The arguments that have been advanced by Senator Evans on behalf of the Government in his efforts to persuade the industry, commentators and members of this Parliament of the merit of these proposals have, I think, been summarised in what I have said. He introduces in this legislation a proposal which has been around in Australia for some time. As I said, it has been used to some extent in the United States under completely different conditions. He is seeking to replace the system of granting exploration permits on the work program basis, which has been a time honoured system in this country and which has worked effectively and honestly and is acceptable to the industry. I think that any Minister and any government would take on a very hard job indeed in trying to persuade us that a change is desirable. Senator Evans has produced the arguments that I have just analysed in order to do that but, as I hope I have established, those arguments are fallacious and indicate in many cases that he simply does not understand the conditions under which the Australian oil exploration industry has to operate and pursue this very difficult and vitally important task for Australia.
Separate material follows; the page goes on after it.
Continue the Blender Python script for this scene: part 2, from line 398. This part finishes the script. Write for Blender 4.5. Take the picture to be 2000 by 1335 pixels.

I believe that anything which will be a disincentive to the industry or which will divert money from exploring simply to government is totally unjustified.

The arguments in support of cash bonus bidding are, as I have shown, superficial or inconsistent with the successful commercial arrangements which are in existence and which people in the industry have become used to. The work program system, under the Government's proposals, will continue to operate not only on-shore but also in most of the off-shore areas. The Government, in a last desperate effort to persuade this Parliament and the State governments of the desirability of change, has offered to apply the system in Commonwealth areas for only two years, after which it proposes to discuss the matter again with the States. But, overwhelmingly, the time honoured work program system will continue in Australia. That is the extent to which this Government's proposals have been reduced.

I suggest that it is quite clear that the primary consideration behind the Government's proposal is the raising of revenue. The limited size of the permit areas, the limited renewal options and the lack of tax concessions or the writing off of these payments against a proposed resources tax clearly suggest the paramount objective of raising revenue. I know that the Government has been at great pains to deny this. However, even the Governor-General's Speech delivered at the opening of this Parliament, in which it was announced that this legislation would be introduced, referred to its revenue raising importance. When one comes to analysing the reasons for it, when one has considered all the other arguments, one finds that the only possible reason is that this Government wants to use this system to gain further revenue and to do so at the expense of vitally necessary oil exploration, particularly off-shore.

The Opposition, in view of the number of times that Senator Evans has tried to persuade industry on this subject, has given careful consideration to the arguments that he has brought forward. An analysis of the arguments, as I have shown, indicates that they cannot be sustained. For all those reasons, and in the interest of continued orderly and successful exploration for oil in the off-shore areas of Australia, the Opposition will vote against this proposal.